To which the author asks:
How many future politicians and business leaders will have their academic credentials rescinded based on the application of tomorrow's technology to essays written and bought today?
It’s a good question. Perhaps it will alter some notorious short-term thinking if we tell today’s students that cheating may get you the A right now but it can also have life-changing consequences. You may fool your professor today, but you won’t fool the Internet forever - that kind of thing.
I mean didn’t we just learn that the names of 40 million Chegg users was for sale? How many doctors and lawyers and CEOs and politicians do you reckon are on that little list?
I’ll also mention that I like that the article includes this as a short term sore spot - one that’s really, really overlooked as a contract cheating pressure point:
internet platforms must do more to prevent these contract cheating services from pedalling their wares in the first place.

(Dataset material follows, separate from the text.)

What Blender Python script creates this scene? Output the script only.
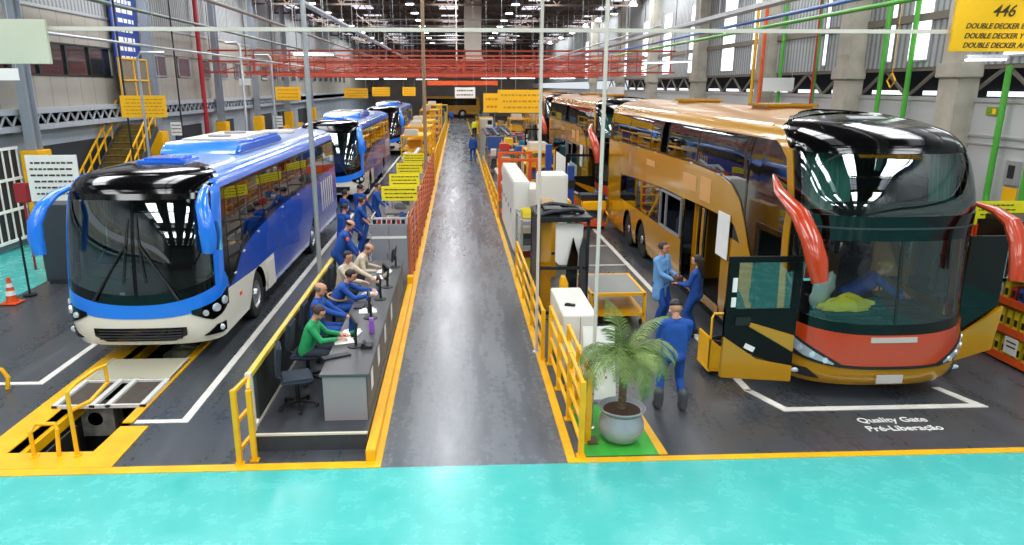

True. If institutions or governments were to ever be aggressive in pushing Google and the social media companies to ban cheating sellers the way they ban drug and weapons sellers - it would make a difference. Cheating profiteers thrive on the thin veil of credibility that comes with being on Google and having ads on Twitter, with their service accessible on a school’s server. Students tell themselves that if a service was really banned, it would actually be banned. They’re not wrong.
But as it is, cheating companies and essay mills advertise and entice on social media platforms and search engines with impunity - or at least overwhelmingly so.
Australia has shut down some sites (see Issue 157), but they are generally very small fish. And Ireland has convinced Facebook to remove ads for cheating companies (see Issue 74), which is great. But unfortunately it only proves what is possible while highlighting what’s not being done.
Anyway, that was an aside. The point of The National News article is about how cheating today may blow up years from now and I think it’s an important one.